The sense of what Germany of that time was like, the economic depression, and the brewing political unrest reveal themselves as just one more part of this girl's landscape.
So Therese helped me skip town that night. I was trembling all over and full of fear and expectation and joy, because everything would be new now and full of excitement and adventure. And she also went to my mother to fill her in and told her that I would pay back both her and Therese handsomely, if it all worked out. And I know that my mother can keep a secret, which is amazing because she's over 50, but hasn't forgotten what it used to be like for her. But they can't send me any clothes. That would be too dangerous - and so I've got nothing except for one shirt which I wash in the morning and then I stay in bed until it's dry. And I need shoes and many many other things. But it'll come. I also can't write to Therese because of the police who are undoubtedly looking for me - because I know the Ellmanns, how tenacious she is and how she enjoys making criminals out of people.

I don't care if she's in trouble because of me, because she was the one who cooked and ate Rosalie, which was our cat - a sweet creature with a silky purr and fur like white velvet clouds with ink spots. She used to lie on my feet at night and keep them warm - now I have to cry - I ordered a piece of cake for myself, Dutch kirsch, and now I can't eat it because I'm full of grief at the thought of Rosalie. But I took a doggy bag.
I found particularly striking, the stark contrasts which Keun suddenly springs upon the reader to remind one that this was indeed no ordinary time. In one, Doris describes her body to a blind man whom she befriends, seducing him, but as she does she notices a cockroach in a corner. In another, a girlfriend (Hulla) has suffered a beating from her husband (Rannowsky), who spends time in jail. They kill the husband's goldfish and...
And the fish continued to swim belly up. Three others hit him with their snouts. The dead fish's tummy was pale. And that overweight Hulla was kneeling on the floor praying. And she's terrified - "take care of my beloved fish, woman..." He's so brutal. And I say to her: "Hulla, I'll get us some cognac!" - after all, she was completely shaken up.

And Tilli wasn't there. So I say: "Albert, give me the bottle please!" He's drunk and he grabs me. I say: "No - Albert, please, the goldfish!"

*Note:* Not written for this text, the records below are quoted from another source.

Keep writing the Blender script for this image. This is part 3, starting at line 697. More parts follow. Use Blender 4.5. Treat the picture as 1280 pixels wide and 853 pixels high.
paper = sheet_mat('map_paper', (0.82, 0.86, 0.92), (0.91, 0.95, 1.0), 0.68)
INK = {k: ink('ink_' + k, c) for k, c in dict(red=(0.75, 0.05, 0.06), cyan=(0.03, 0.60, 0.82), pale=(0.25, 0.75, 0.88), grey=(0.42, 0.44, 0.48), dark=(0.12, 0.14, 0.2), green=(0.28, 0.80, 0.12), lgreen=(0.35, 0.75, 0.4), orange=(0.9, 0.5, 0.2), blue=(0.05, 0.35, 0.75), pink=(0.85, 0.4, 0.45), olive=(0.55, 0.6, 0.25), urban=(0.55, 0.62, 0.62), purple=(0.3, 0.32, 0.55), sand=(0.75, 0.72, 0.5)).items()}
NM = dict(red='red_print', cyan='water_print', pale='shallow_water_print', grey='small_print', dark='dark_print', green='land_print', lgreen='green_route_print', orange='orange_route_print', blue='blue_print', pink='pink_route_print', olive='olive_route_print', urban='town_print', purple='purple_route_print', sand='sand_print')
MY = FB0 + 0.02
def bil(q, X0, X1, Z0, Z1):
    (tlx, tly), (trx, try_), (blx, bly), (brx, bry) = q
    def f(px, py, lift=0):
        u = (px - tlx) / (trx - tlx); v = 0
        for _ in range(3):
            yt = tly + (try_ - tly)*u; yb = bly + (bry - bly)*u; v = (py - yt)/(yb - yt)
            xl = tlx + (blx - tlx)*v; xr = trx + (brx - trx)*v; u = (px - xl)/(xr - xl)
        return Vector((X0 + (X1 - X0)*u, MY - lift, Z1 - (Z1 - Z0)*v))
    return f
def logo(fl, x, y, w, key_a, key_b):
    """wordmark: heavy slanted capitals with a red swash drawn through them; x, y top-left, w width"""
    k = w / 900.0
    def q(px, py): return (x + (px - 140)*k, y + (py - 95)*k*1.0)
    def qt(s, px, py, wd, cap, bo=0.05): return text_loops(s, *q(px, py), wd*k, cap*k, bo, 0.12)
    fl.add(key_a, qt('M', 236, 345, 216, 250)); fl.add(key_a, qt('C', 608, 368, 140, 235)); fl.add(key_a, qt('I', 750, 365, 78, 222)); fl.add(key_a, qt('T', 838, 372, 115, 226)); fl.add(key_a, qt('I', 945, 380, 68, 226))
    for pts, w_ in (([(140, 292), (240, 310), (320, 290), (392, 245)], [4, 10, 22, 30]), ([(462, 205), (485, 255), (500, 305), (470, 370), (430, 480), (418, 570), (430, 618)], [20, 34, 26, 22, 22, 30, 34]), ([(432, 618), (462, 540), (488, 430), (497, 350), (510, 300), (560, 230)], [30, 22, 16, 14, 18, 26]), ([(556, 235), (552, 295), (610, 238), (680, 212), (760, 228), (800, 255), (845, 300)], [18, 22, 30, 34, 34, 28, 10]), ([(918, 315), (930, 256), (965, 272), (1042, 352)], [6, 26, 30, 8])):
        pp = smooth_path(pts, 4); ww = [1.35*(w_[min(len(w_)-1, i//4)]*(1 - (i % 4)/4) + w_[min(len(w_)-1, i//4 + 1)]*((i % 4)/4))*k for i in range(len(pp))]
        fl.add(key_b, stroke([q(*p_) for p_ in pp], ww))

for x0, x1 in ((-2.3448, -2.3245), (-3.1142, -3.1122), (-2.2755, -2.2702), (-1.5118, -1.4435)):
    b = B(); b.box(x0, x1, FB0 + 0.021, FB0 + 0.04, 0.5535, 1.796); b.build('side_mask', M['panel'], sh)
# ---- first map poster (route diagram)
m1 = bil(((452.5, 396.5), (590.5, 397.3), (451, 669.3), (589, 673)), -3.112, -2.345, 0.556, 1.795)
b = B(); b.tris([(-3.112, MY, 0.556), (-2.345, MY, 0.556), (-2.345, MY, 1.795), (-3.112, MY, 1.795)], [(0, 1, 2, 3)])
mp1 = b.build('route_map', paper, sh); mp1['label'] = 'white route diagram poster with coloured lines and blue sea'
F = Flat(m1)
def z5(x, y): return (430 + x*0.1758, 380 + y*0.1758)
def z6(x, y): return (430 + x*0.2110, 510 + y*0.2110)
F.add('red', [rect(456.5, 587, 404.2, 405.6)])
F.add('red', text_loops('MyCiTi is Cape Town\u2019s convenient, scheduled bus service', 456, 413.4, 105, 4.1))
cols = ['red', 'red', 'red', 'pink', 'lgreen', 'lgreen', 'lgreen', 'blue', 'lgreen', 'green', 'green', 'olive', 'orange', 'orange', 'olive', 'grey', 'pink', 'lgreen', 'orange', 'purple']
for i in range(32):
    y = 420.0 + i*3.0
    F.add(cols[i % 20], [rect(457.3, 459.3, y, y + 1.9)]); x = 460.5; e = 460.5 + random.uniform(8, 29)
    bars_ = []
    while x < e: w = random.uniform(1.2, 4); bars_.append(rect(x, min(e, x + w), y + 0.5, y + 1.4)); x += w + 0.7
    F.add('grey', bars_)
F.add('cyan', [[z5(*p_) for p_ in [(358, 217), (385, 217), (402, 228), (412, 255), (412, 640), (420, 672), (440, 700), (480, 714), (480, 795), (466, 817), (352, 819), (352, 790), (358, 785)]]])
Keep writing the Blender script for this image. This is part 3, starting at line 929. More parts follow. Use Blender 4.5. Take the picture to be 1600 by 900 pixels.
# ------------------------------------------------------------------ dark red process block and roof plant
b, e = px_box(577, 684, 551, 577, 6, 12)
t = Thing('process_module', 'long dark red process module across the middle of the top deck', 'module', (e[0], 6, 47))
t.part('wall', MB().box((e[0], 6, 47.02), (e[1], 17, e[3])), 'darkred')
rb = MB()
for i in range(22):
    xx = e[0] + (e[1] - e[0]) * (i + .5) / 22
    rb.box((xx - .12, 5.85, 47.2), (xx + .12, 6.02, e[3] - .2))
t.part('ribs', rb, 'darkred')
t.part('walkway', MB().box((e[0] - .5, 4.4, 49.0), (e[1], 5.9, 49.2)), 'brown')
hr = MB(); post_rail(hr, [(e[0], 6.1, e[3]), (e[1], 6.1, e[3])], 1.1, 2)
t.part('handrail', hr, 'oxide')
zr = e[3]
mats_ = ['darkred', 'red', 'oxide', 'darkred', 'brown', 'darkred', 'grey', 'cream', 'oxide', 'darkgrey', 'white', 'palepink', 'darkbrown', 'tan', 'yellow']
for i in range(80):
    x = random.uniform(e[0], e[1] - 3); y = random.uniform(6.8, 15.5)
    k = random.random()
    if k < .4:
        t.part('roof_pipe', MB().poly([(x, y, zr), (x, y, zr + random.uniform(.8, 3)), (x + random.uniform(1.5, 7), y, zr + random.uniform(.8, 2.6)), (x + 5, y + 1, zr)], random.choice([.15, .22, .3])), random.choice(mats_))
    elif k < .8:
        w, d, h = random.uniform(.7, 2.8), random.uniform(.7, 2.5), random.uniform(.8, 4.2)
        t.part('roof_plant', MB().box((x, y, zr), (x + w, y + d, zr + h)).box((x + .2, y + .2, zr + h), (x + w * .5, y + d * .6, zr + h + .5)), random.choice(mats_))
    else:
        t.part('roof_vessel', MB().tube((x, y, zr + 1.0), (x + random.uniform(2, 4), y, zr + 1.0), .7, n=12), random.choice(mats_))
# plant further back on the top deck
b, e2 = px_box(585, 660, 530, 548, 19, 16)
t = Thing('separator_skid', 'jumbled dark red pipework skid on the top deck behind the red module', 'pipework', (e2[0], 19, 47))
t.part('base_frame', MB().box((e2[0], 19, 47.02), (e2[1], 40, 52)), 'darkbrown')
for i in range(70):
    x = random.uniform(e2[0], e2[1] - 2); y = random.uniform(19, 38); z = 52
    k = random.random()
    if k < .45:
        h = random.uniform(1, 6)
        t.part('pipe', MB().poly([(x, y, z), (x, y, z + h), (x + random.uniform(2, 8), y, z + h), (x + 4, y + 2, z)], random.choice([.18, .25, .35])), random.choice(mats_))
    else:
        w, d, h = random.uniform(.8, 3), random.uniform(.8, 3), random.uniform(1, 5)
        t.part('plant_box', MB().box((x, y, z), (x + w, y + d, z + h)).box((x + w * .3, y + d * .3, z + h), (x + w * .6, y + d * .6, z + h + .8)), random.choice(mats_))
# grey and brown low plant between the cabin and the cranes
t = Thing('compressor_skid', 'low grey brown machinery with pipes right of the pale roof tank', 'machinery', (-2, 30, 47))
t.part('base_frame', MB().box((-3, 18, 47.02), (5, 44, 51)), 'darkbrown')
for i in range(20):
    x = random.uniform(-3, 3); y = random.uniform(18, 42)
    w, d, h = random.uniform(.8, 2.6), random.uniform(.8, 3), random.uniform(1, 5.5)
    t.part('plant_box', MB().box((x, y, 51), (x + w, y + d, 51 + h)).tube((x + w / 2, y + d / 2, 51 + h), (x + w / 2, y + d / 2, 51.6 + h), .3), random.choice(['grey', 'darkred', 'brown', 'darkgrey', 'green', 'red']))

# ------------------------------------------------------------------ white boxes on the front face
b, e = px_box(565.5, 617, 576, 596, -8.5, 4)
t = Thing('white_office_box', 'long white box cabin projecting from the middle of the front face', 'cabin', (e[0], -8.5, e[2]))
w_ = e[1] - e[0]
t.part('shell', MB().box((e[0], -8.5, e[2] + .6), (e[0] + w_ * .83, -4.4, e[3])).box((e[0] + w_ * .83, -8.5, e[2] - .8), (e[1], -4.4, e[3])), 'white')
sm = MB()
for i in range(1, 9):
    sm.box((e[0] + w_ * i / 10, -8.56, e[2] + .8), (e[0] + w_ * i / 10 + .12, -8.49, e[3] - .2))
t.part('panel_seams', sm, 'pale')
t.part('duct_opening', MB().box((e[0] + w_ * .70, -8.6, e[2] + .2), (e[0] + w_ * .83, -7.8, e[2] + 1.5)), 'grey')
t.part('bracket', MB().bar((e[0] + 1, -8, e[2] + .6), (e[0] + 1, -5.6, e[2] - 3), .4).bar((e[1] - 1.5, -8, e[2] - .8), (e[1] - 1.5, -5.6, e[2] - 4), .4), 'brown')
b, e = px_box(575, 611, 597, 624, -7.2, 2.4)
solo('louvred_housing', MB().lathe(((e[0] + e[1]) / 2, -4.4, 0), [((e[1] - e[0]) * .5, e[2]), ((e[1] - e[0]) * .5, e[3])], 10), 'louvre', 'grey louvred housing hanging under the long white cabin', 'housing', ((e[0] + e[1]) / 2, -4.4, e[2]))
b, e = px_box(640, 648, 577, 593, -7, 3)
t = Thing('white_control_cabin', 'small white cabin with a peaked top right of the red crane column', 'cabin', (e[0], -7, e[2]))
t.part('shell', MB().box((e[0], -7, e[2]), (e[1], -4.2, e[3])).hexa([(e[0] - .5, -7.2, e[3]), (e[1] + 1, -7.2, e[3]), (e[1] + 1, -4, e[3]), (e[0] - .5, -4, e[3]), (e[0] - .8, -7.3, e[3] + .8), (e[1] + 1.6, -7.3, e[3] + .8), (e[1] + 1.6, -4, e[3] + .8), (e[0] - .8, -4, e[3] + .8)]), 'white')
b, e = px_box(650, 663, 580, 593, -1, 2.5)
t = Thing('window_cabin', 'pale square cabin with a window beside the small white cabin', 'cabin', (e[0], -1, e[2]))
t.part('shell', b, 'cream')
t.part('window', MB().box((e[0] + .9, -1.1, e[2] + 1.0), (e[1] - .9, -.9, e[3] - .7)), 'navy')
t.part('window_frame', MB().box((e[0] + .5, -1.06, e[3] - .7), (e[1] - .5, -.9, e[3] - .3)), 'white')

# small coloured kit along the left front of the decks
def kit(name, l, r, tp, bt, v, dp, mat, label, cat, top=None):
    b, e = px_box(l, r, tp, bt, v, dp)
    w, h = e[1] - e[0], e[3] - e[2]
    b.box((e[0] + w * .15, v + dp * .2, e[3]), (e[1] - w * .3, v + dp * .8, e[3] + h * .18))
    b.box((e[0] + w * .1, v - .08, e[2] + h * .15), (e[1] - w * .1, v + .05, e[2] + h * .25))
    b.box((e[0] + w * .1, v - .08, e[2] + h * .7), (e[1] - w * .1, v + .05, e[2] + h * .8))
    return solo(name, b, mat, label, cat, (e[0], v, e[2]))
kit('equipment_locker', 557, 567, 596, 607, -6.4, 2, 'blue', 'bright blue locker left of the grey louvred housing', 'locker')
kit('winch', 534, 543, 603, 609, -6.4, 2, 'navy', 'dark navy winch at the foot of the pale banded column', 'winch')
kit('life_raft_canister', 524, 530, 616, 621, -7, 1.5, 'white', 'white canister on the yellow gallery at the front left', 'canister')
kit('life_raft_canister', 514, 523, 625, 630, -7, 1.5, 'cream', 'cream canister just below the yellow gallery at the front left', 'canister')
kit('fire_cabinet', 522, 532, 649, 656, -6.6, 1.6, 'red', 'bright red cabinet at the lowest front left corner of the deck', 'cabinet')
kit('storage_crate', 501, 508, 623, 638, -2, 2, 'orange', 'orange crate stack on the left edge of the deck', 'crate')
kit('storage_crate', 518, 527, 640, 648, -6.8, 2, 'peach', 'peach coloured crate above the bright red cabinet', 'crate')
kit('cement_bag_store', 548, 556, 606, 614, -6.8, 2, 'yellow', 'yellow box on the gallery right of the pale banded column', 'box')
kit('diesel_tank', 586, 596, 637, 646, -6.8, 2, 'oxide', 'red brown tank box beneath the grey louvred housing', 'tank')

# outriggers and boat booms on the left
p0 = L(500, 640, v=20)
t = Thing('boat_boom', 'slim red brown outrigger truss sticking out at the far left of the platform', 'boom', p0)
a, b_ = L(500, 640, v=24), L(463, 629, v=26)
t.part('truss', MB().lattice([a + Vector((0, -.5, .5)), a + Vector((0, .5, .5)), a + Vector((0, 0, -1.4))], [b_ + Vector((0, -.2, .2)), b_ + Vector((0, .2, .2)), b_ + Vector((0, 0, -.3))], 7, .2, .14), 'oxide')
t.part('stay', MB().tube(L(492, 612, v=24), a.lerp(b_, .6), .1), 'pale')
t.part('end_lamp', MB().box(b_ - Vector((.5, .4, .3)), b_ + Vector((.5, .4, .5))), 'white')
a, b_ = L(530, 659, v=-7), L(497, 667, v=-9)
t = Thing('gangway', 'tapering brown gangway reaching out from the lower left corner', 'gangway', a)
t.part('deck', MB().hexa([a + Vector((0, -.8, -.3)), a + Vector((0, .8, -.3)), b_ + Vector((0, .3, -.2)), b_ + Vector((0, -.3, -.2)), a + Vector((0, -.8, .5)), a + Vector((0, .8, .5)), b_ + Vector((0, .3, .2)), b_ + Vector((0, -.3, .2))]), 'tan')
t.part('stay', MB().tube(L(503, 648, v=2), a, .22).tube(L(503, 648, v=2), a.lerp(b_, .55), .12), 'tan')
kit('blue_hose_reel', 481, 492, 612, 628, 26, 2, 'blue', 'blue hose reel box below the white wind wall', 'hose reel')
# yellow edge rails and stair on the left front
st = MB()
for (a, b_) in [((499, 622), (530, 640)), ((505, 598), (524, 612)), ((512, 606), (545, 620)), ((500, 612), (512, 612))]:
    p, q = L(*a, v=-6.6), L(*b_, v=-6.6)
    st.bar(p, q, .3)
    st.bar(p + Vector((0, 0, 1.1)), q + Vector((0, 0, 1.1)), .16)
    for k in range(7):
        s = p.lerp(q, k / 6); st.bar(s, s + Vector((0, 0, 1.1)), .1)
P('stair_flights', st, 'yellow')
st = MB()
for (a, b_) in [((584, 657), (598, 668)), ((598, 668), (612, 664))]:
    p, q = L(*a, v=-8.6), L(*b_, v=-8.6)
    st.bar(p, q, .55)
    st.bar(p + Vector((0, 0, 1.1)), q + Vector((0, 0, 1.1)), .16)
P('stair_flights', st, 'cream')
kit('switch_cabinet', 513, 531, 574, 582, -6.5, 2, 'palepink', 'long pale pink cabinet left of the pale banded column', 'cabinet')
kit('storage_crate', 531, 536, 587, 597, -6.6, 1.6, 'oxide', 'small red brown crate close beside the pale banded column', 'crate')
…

Why is it that God gave him this aura that I like - and I was so excited anyway. His eyes. Only for a moment. All that running on the staircase. Tilli - Hulla! And as I come upstairs, there's lots of people there. And Rannowsky. And Hulla jumps out of the window, the moment he enters the room.

Sometimes there are mirrors that make me look like an old woman. That's the way it's going to be thirty years from now.
What a magnificently written moment. The drama and surprise of the chaotic atmosphere, the image of the fish floating belly up, the ridiculousness of it being more dear to Rannowsky than his wife is, and then the woman simply slipping out of the window - one barely notices it - this followed by Doris's reflection on (what else) how she looks! A selfish moment but one that conveys real despair that is somehow the world's despair, not just her's. That's what I found the experience of reading The Artifical Silk Girl to be. On its surface, the light, amusing text about a naive teenage girl swept by like the flow of a quick river, yet at any moment its tide might reach up and threaten to pull you under.

If you find yourself curious about Irmgard Keun, you might also be interested to read to what Isabella has to say about her After Midnight, which I understand Caroline is giving away at her site, which I link above.

6 comments:

Caroline said...

Such a wonderful review. I've been trying to promote Irmgard Keun's work through German Literature Month and chose After Midnight as a personal giveaway title. I love her books for this combination of light and frothy with a dark undercurrant. The translation seesm close to the original, it feels quite modern in German too.

@parridhlantern said...

I was looking at which book by this writer I should read first as a couple had appeal, including this one, thanks for giving me a better idea of what It's about.

Ted said...

Caroline - Thank you! She was completely unknown to me until that event I went to in October. You sum up her tone just as I experienced it. After Midnight and Child of All Nations are both on my list now.

Ted said...

Parrish, welcome. I was taken with this one, even if I understand that it is not her most sophisticated.

Anonymous said...

It's so wonderful to see that people are still reading (and responding so positively to) my translation of Keun's amazing Artificial Silk Girl.
When I first embarked on the project of making the novel available in English (I wanted my students to be able to read it), I was looking to reprint the original 1932 British translation. But when I couldn't get the rights issues resolved, I decided to go straight to the German publisher and do a new translation. Other Press, where I was working at the time, trusted my judgment and published the book--one of the first fiction titles of its list. I'm so glad they did--and I'm glad that it continues to find an audience.

Kathie von Ankum

Ted said...

Dear Ms von Ankum - I'm delighted that you found your way to my enthusiastic post about your translation. You have really made something contemporary and accessible with your approach. I feel fortunate to have been introduced to Keun's work via your version. Have you translated other of her works?